I'm A Smart Bear (Jason Cohen), founder of 2 unicorns, both bootstrapped & funded; bought, sold, and invested in startups. AMA!

I’ve noticed the same. I don’t thing that means there’s no difference in talent between people, however. I do agree that “just hire A players” is too simplistic.

Can the environment massively change a person’s contribution?
Yes, in either direction. A poisonous or process-mired environment can take the best person and render them inoperative if not worse. A great environment can bring out the best in people, and they can perform better than they themselves ever thought possible.

I don’t think that means there’s no difference in people. Rather, there’s innate attributes that intersect the environment. Think of the A player as a strong swimmer, who loves to swim. So when the water is high and rough (tough times), they can swim and survive, and perhaps they even love the challenge, because great people love to exercise their greatness, especially with others who can keep up. When the water is medium-height and calm, they can do whatever. If the water is low (too easy, no challenges), they’re bored. They’ll “survive,” but they want to do more than survive, they want to swim, so they go somewhere else.

Now there are people who can swim but not well. If the water is too high, they don’t make it. If the water is calm, they can survive. These might be B players.

At any given time, a company might have different water levels, even different team to team. It’s possible that one team is in a great, healthy place, with no need for urgency, even doing A+ work. There, a so-called B player might fit in well, and improve just by being surrounded by great people and great process, to learn from or just to not drown in. But another team might be in the chop, and you can’t put just anyone on that team for them to turn it around and not just survive but thrive.

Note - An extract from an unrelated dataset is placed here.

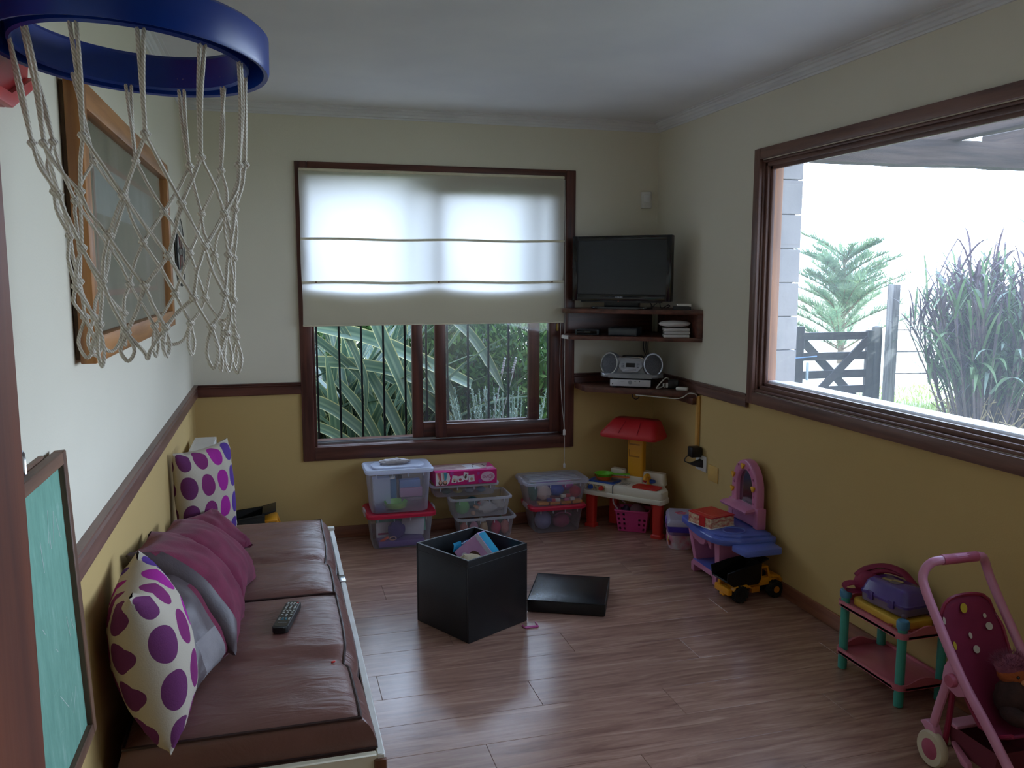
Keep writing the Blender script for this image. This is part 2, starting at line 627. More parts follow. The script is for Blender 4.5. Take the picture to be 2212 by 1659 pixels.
# ---- stepped cornice under the ceiling
prof = [(0, 0), (0, -0.055), (0.008, -0.055), (0.010, -0.047), (0.017, -0.044), (0.017, -0.030), (0.024, -0.026), (0.030, -0.016), (0.042, -0.013), (0.042, -0.006), (0.055, -0.004), (0.055, 0)]
def cornice(p0, p1, inward):
    r0, r1 = [], []
    d = (Vector(p1) - Vector(p0)).normalized()
    for a, b in prof:
        off = Vector(inward) * a + Vector((0, 0, b + ZC))
        r0.append(Vector(p0) + off)
        r1.append(Vector(p1) + off)
    return MB().rings([r0, r1])
for i, (p0, p1, inw) in enumerate((((RX0, 0.6, 0), (RX0, RY1, 0), (1, 0, 0)), ((RX0, RY1, 0), (RX1, RY1, 0), (0, -1, 0)), ((RX1, RY1, 0), (RX1, 0.6, 0), (-1, 0, 0)))):
    struct(cornice(p0, p1, inw).build('trim_%d' % (i + 1), WHITE_TRIM, ang=25))
# ---- chair rail (dark moulded board)
def rail(x0, x1, y0, y1, nrm, ax, name):
    h0, h1 = 0.868, 0.936
    m = MB()
    pr = [(0, h0), (0.016, h0), (0.020, h0 + 0.004), (0.020, h1 - 0.022), (0.014, h1 - 0.017), (0.014, h1 - 0.010), (0.022, h1 - 0.006), (0.022, h1), (0, h1)]
    m.rings([[Vector((px, py, 0)) + Vector(nrm) * a + Vector((0, 0, b)) for a, b in pr] for px, py in ((x0, y0), (x1, y1))])
    return struct(m.build(name, MW[ax] if ax == 'y' else DW[ax], ang=25))
rail(RX0, RX0, 0.62, RY1, (1, 0, 0), 'y', 'trim_4')
rail(RX0 + 0.0201, 0.121, RY1, RY1, (0, -1, 0), 'x', 'trim_5')
rail(1.7725, RX1 - 0.0201, RY1, RY1, (0, -1, 0), 'x', 'trim_6')
rail(RX1, RX1, RY1, 3.812, (-1, 0, 0), 'y', 'trim_7')
# ---- skirting
BB = wood('laminate_skirting', rgb(150, 98, 74), rgb(116, 72, 54), 0.35, 'y')
BBX = wood('laminate_skirting_x', rgb(150, 98, 74), rgb(116, 72, 54), 0.35, 'x')
struct(MB().b2(RX0, RX0 + 0.014, 0.62, RY1, 0.001, 0.07, 0.004, 2).build('baseboard_left', BB))
struct(MB().b2(RX0 + 0.014, RX1 - 0.014, RY1 - 0.014, RY1, 0.001, 0.07, 0.004, 2).build('baseboard_back', BBX))
struct(MB().b2(RX1 - 0.014, RX1, 0.6, RY1, 0.001, 0.07, 0.004, 2).build('baseboard_right', BB))

# ---- window_1: sliding window in the back wall
w1 = bpy.data.objects.new('window_1', None)
COL.objects.link(w1)
struct(w1)
cy0, cy1 = RY1 - 0.018, RY1 + 0.001
def frame_piece(name, x0, x1, y0, y1, z0, z1, ax, par, mats=None, bev=0.004):
    return MB().b2(x0, x1, y0, y1, z0, z1, bev, 2).build(name, (mats or DW)[ax], par)
frame_piece('casing', 0.121, 0.188, cy0, cy1, 0.472, 2.168, 'z', w1)
frame_piece('casing', 1.712, 1.772, cy0, cy1, 0.472, 2.168, 'z', w1)
frame_piece('casing', 0.188, 1.712, cy0, cy1, 0.472, 0.552, 'x', w1)
frame_piece('casing', 0.188, 1.712, cy0, cy1, 2.106, 2.168, 'x', w1)
frame_piece('lining', WX0, WX0 + 0.020, RY1, BT, WZ0, WZ1, 'z', w1)
frame_piece('lining', WX1 - 0.020, WX1, RY1, BT, WZ0, WZ1, 'z', w1)
frame_piece('lining', WX0, WX1, RY1, BT, WZ1 - 0.02, WZ1, 'x', w1)
frame_piece('sill', WX0, WX1, RY1, BT + 0.03, WZ0 - 0.006, WZ0 + 0.006, 'x', w1)
ALU = pm('aluminium_track', rgb(175, 178, 182), 0.3, rgb(150, 152, 156), 10, metal=0.8)
for yy in (4.985, 5.03):
    MB().b2(WX0 + 0.02, WX1 - 0.02, yy + 0.018, yy + 0.024, WZ0 + 0.006, WZ0 + 0.018).build('track', ALU, w1)
PANE = glass('clear_window_glass', 0.006)
def sash(x0, x1, z0, z1, yc, st0, st1, rb, rt):
    t = 0.034
    s = frame_piece('sash_stile', x0, x0 + st0, yc - t / 2, yc + t / 2, z0, z1, 'z', w1)
    frame_piece('sash_stile', x1 - st1, x1, yc - t / 2, yc + t / 2, z0, z1, 'z', w1)
    frame_piece('sash_rail', x0 + st0, x1 - st1, yc - t / 2, yc + t / 2, z0, z0 + rb, 'x', w1)
    frame_piece('sash_rail', x0 + st0, x1 - st1, yc - t / 2, yc + t / 2, z1 - rt, z1, 'x', w1)
    MB().b2(x0 + st0 - 0.004, x1 - st1 + 0.004, yc - 0.002, yc + 0.002, z0 + rb - 0.004, z1 - rt + 0.004).build('pane', PANE, w1)
sash(0.904, 1.692, 0.566, 2.088, 4.985, 0.066, 0.070, 0.082, 0.075)
sash(0.772, 1.572, 0.566, 2.088, 5.030, 0.064, 0.070, 0.090, 0.060)
HOOK = plast('yellow_latch', 170, 140, 60)
MB().b2(1.665, 1.675, 4.955, 4.968, 1.20, 1.245, 0.002).build('latch', HOOK, w1)

# ---- window_2: big fixed picture window in the right wall
w2 = bpy.data.objects.new('window_2', None)
COL.objects.link(w2)
struct(w2)
cx0, cx1 = RX1 - 0.020, RX1 + 0.001
PY0, PY1, PZ0, PZ1 = 0.74, 3.811, 0.895, 2.1555
def fp(name, x0, x1, y0, y1, z0, z1, ax, mats=MW, bev=0.004):
    return MB().b2(x0, x1, y0, y1, z0, z1, bev, 2).build(name, mats[ax], w2)
fp('casing', cx0, cx1, PY1 - 0.052, PY1, PZ0, PZ1, 'z')
fp('casing', cx0, cx1, PY0, PY0 + 0.052, PZ0, PZ1, 'z')
fp('casing', cx0, cx1, PY0 + 0.052, PY1 - 0.052, PZ0, PZ0 + 0.058, 'y')
fp('casing', cx0, cx1, PY0 + 0.052, PY1 - 0.052, PZ1 - 0.052, PZ1, 'y')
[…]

I also believe that some attributes can be changed, and some not. How much of that is built in, and how much of that is will, and how much is whether the environment is supportive and conducive? I don’t know. But I know that when I run into someone 10 or 20 years later, some things are different and some are not.

I also believe in “fit.” That is, it’s possible that a person is a so-called B-player in one position (or company/culture) but an A-player in another. In fact, we all are. I can easily find situations where I’m an A++ and where I’m an F. So I wouldn’t label the human a letter grade overall, but I do think you can say where strengths and gaps are, or where fit would be great or not (even if not with a letter grade). In a sense, you could say this is environmental too, but not because the environment “changed the person” but rather that having “person / environment fit” allows the person’s strengths to shine.

How to get the best work out of people
You get what you expect, and you get what you model.

When your attitude is that the team isn’t working well, and lots of things need to change, that expectation is felt. When your attitude is that this team has all the ingredients of greatness already, and just needs a shift in policies or procedures or letting go of certain constraints or adding some enabling constraints or changing their philosophy or replacing just one “bad apple” person, or…. then that expectation is felt too.

Mostly though I find that modeling is the way. When I’m engaged all the time, asking questions, poking in Slack, discussing in documents, asking “why not faster” or “what’s another way,” then others do too. Maybe they want to impress me. Maybe they now see that something better is possible. Maybe they’re just inspired by the energy.

Another thing I think is very important to model is honesty, especially about whatever is “bad,” and with a constructive mindset. When I dive in with a team, I specifically look for things that’s “bad” or a “mistake” or “broken” or a “failure” or other words people like to use, and then I call them out, and then explain why this is not a failure at all, but rather this is healthy and the way forward.

Example: If a feature we released doesn’t have usage, I say how great it is that we measure usage, so we can know that and do something about it. I say that all teams make features and sometimes they’re not used — that’s life! We don’t love that obviously, we’d rather that didn’t happen. But there’s no such thing as a team that never makes a feature that isn’t perfect. We’re so good, however, that we’re able to detect that, and then do whatever we want. We might want to kill the feature, or iterate it, or ask more questions of customers, or whatever else. Team decides because the team is in command of the situation. That’s why it’s not a “failure.”

When you can be honest about “bad stuff,” and see that “being in command and trying to be smart and trying to do the right thing and being honest” is actually the expectation, then the team is free. Free to celebrate wins and call out misses and stay in command. That’s fun.

I believe this sort of thing brings the best work out of people.